By Chris Platz, Lead 3d Game Art and Design Instructor, DMA @ Stanford University

After last week’s Game Developer’s Conference in San Francisco, I realized that we are indeed in a new Renaissance, and most of us don’t even know it. The current convergence of social networks, virtual worlds, and games is connecting people world wide faster, and in new ways that are mind boggling.

The research going on in the two departments I work in at Stanford has opened my eyes to many of these new paradigm shifts on the Web. The current group I am spending the most time with is the Stanford Humanities Lab shl.stanford.edu

This is where society meets art, meets technology. Our new open source 3D virtual world platform Sirikata is being developed so that anyone can build a networked virtual environment, and use it for what ever they like.

http://www.sirikata.com/wiki/index.php?title=Main_Page

The other research going on the the Computer Science Department, Graphics group, is also truly amazing. Tools that allow for anyone to build a great avatar will soon be available. A few Ph.D. students have a rendering system that rendered over 12 BILLION polygons realtime, and with 6 simultaneous users in that networked environment! Incredible advances.

What does all of this mean for me as an instructor? By next year we’ll have a virtual classroom environment in 3D, with people logged in from all over the world. Inside people will be able to upload their 3D models and textures directly from their favorite 3D package, and we’ll build worlds, games, whatever, together and be able to talk with Voip. All of this will happen with dynamic lighting.

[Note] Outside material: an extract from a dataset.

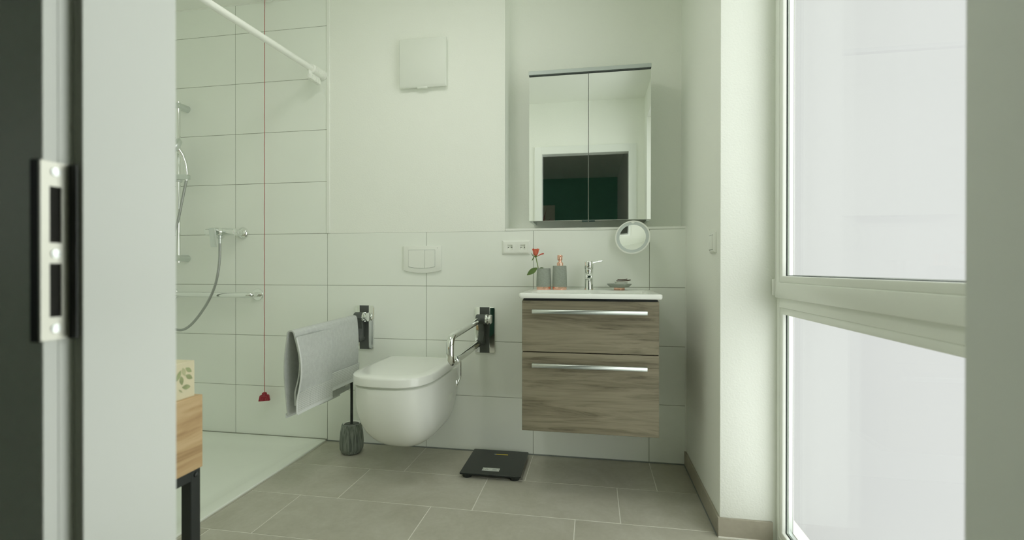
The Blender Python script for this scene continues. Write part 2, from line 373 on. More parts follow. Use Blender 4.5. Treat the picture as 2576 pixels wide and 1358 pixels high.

This should all trickle down to K-12 education, and allow children to start building virtual environments to express themselves, learn, and communicate in such a manner that they will far surpass us old folks by the time I see them in my DMA students in college classrooms. They already know more than I do in many ways, and I love the collaborative learning that goes on when generations come together around new technologies.